The prosecutor’s comments caused the court to reconsider its order. Ultimately, the court engaged in a balancing test and concluded defendant’s due process right to a fair trial outweighed the media’s First Amendment right. Thus, the court ordered petitioner to refrain from publishing any photographs taken of the defendant and to cease all further in-court photography
The following day, the superior court denied petitioner’s request to vacate its order precluding publication of the lawfully taken photographs. The court ruled the release of those photographs would result in “undue prejudice to the defendant’s right to a fair trial.” On August 6, 2010, petitioner filed the instant petition.
On August 9, 2010, we issued an alternative writ of mandate directing the superior court to vacate its orders restraining petitioner from publishing lawfully obtained photographs or show cause why a preemptory writ ordering the court to do so should not issue. The court declined to vacate its orders.
DISCUSSION
We conduct a de novo review to determine the constitutionality of the superior court’s ruling. (L. A. Teachers Union v. L. A. City Bd. of Ed. (1969) 71 Cal.2d 551, 557; Hurvitz v. Hoefflin (2000) 84 Cal.App.4th 1232, 1242.)

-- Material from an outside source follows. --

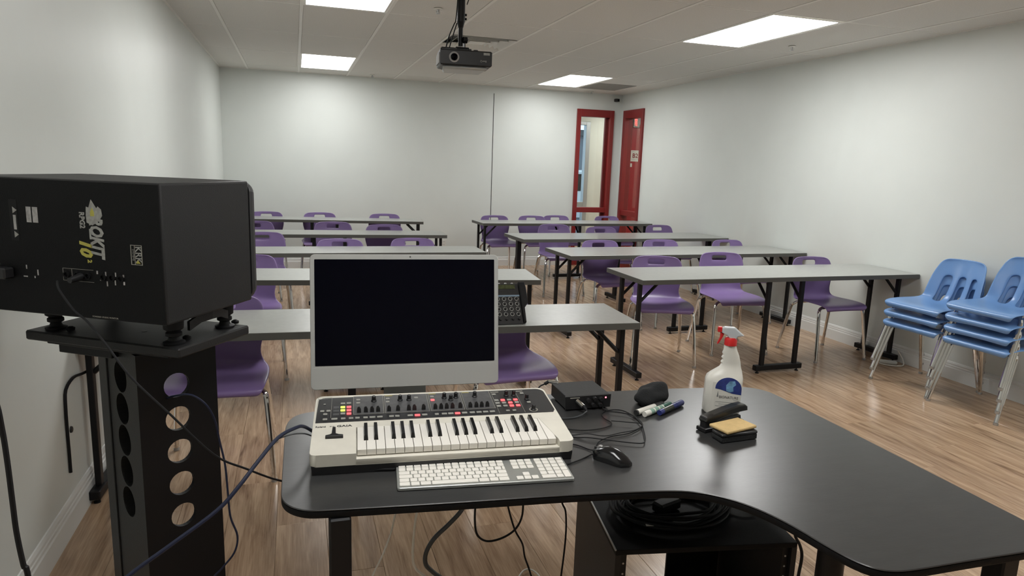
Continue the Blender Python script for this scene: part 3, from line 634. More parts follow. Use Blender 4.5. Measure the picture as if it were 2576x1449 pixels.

“An order enjoining publication of a photograph of a suspect in a pending court proceeding is classic prior restraint of speech. [Citations.] Prior restraints are ‘one of the most extraordinary remedies known to our jurisprudence’ [citation] and carry a heavy burden against constitutional validity. [Citations.]... The publication of lawfully obtained, truthful information about a matter of public significance cannot be restrained unless it is necessary to protect a state interest of the highest order. [Citation.]” (South Coast Newspapers, Inc. v. Superior Court (DeBoer) (2000) 85 Cal.App.4th 866, 870.) The “barriers to prior restraint remain high and the presumption against its use continues intact.” (Nebraska Press Assn. v. Stuart (1976) 427 U.S. 539, 570 (Stuart).) A prior restraint is permissible to protect due process only if prejudice to that interest is “substantially probable absent [the prior restraint].” (NBC Subsidiary (KNBC-TV), Inc. v. Superior Court (1999) 20 Cal.4th 1178, 1222.)
After applying these rules to circumstances similar to those in the instant case, appellate courts have uniformly held the barriers identified in Stuart have not been surmounted. (E.g., Oklahoma Publishing Co. v. District Court (1977) 430 U.S. 308, 308-312 [order prohibiting publication of juvenile’s name and photograph unconstitutional]; South Coast Newspapers, Inc. (Deboer) v. Superior Court, supra, 85 Cal.App.4th at pp. 870-874 [order prohibiting publication of lawfully obtained photograph of a defendant’s face due to concern over integrity of identification testimony unconstitutional]; KCST-TV Channel 39 v. Municipal Court (1988) 201 Cal.App.3d 144, 144-148 [order prohibiting lawfully obtained sketch of a defendant unconstitutional].)
Following this blueprint, we conclude the superior court’s order precluding publication of photographs lawfully taken unconstitutionally violates the prohibition against prior restraint of speech. Although the original order may have been issued to preserve the integrity of eyewitness identification, the record does not demonstrate it is substantially probable that either the integrity of the identifications or the defendant’s due process rights are at risk absent the prior restraint. For example, the record is devoid of evidence that eyewitnesses expressed uncertainty over their identification, that they have not already seen photographs of the defendant in the media, or that their ability to accurately identify the perpetrator of the offenses would be threatened by the publication of the photographs. Indeed, given the fact that the media has previously published photographs of the defendant in connection with the charges in this case, it is not probable that defendant’s right to a fair trial would be threatened by the publication of additional photographs.
DISPOSITION
The petition is granted. The superior court is directed to vacate its August 4, 2010 order prohibiting petitioner from publishing lawfully obtained photographs, as well as its August 5, 2010 order denying petitioner’s request to vacate the August 4, 2010 order. Pursuant to California Rules of Court, rule 8.490(b)(3), this opinion will become final after three court days. Each party to bear its own costs.
We concur: ARMSTRONG, Acting P. J., KRIEGLER, J.